Há alguns meses, fui convidada para falar sobre pessoas trans e como os terreiros podem acolher as demandas e questões desses corpos. Esse encontro ocorreu em uma biblioteca pública na Cidade Tiradentes, zona leste de São Paulo. Foi um sarau que mesclava “palestras” e intervenções poéticas, musicais e de dança. Os participantes eram de terreiros das periferias de São Paulo. O evento foi organizado pelo Coletivo Òmindelè, que nasceu dentro de um terreiro da Vila Holanda, fundo da Cidade Tiradentes.
Foi uma daquelas experiências que chamamos de únicas, pais e mães de santo, jovens e velhos juntos ouvindo ou se apresentando, dispostos a usar aquele espaço como uma ferramenta de manifestação de cultura e elaboração de conhecimentos. Algumas pessoas estavam vestidas com as roupas da religião: batas, saias, turbantes, panos coloridos; outras estavam vestidas com roupas casuais. Esse é um dos diversos terreiros que têm desempenhado um papel fundamental na promoção da cultura e na aproximação das comunidades das periferias.
O Ilê Ègbè Òsun Òmindelè existe há mais de 20 anos e é cuidado pelo babalorixá Alcides de Òsun, pai de santo e liderança local antiga, que sempre atuou no bairro e tem o sonho de fazer do Axé, nome dado ao terreiro, um espaço que, para além de acolher, também dialoga diretamente com a comunidade através da cultura. Nas palavras dele: “é preciso transcender a religião, é claro que a religião é importante, mas foi uma estratégia encontrada para que o terreiro conquistasse respeito na comunidade”.
Na semana passada, os terreiros e religiões de matrizes africanas ficaram em evidência nas mídias. Uma conversa vazada no caso da atriz Larissa Manoela, onde sua mãe Silvana Taques, que está sendo investigada por intolerância religiosa, zomba da religião da família do companheiro da filha, e também o assassinato da Mãe Bernadete, líder quilombola e mãe de santos, que foi encontrada morta dentro de seu quilombo em Salvador.
Esses casos refletem o aumento considerável de ataques às religiões de matrizes africanas que vêm acontecendo nos últimos dois anos. É importante destacar que os ataques têm como pano de fundo o racismo, pois as agressões às religiões vêm do período escravagista como uma forma de apagar a identidade desse povo.

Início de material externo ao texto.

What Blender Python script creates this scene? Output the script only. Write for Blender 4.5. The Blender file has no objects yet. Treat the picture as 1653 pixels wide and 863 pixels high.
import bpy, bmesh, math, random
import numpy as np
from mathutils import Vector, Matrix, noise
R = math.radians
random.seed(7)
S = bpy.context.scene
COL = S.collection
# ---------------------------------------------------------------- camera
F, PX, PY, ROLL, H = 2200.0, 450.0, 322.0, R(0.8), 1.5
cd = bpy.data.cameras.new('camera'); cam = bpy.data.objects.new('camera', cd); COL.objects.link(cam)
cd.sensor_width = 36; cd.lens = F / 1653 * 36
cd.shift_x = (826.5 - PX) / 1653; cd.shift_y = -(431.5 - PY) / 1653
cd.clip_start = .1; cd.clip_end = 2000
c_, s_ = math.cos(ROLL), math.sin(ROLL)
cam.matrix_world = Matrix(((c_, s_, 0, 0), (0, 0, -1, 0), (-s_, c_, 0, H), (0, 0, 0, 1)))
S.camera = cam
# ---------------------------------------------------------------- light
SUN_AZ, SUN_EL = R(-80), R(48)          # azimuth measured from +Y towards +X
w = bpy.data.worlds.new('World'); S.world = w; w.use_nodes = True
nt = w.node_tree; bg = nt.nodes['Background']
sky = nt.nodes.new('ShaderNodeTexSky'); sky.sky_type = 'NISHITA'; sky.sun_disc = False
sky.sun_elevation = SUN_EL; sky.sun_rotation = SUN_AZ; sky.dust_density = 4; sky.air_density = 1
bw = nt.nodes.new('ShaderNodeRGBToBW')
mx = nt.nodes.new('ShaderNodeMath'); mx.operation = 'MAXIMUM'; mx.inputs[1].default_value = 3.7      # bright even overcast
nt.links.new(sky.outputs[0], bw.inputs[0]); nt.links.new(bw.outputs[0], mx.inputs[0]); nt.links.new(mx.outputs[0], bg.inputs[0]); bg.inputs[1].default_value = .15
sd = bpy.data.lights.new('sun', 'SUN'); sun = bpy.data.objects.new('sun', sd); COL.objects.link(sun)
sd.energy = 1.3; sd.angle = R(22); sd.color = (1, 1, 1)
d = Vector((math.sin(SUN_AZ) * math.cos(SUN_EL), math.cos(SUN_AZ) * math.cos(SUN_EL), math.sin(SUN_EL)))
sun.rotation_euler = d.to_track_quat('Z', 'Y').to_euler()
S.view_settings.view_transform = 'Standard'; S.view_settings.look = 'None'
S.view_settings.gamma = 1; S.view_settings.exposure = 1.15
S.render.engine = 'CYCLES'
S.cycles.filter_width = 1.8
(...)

Cultura para não demonizar
A cultura é uma poderosa ferramenta de transformação social, e o terreiro do Babalorixá Alcides tem compreendido isso de forma brilhante. Esses locais sagrados, onde são realizados rituais religiosos e cultos, têm aberto suas portas para a comunidade, oferecendo uma série de atividades que vão além da religião. Com o documentário “Um dia no Ilê”, que mostra um dia de festa de Erê no terreiro. Os erês são entidades representadas por crianças que fazem a intermediação entre os orixás e os seres humanos.
Nas religiões de matriz africana, o diabo não existe, logo não é uma festa que o cultua, mas celebra a existência de seres iluminados.
A DJ Bia Sankofa começou a participar do terreiro e observou a vontade do espaço de se aproximar da comunidade. Com sua experiência na área da cultura, ajudou a colocar algumas atividades em prática. Foi através de samba de terreiro, intervenções artísticas e saraus, que sempre buscam homenagear uma pessoa importante para os terreiros ou as entidades.
Por exemplo, a batalha de rap “No flow de Ogum”. Batalhas de rap são encontros onde rappers competem para ver quem é melhor em rimar. Já Ogum é o Orixá da batalha. Entenderam o tema?
Além disso, o terreiro tem oferecido cursos e oficinas gratuitas para a comunidade. Através dessas iniciativas, é possível aprender sobre diferentes aspectos da cultura afro-brasileira, oficinas de DJs, audiovisual e as formações culturais que buscam fundar o primeiro grupo de afoxé, uma manifestação popular de origem africana, na Cidade Tiradentes. Este último projeto é viabilizado pelo fomento à cultura nas periferias, mas o restante das atividades é feito com “raça e coragem”, como diz Bia.
Ao abrir suas portas para a comunidade, os terreiros estão proporcionando um ambiente seguro e acolhedor para que as pessoas possam se sentir pertencentes e respeitadas. É através da arte que se cura e reaviva o amor da periferia por sua história de resistência.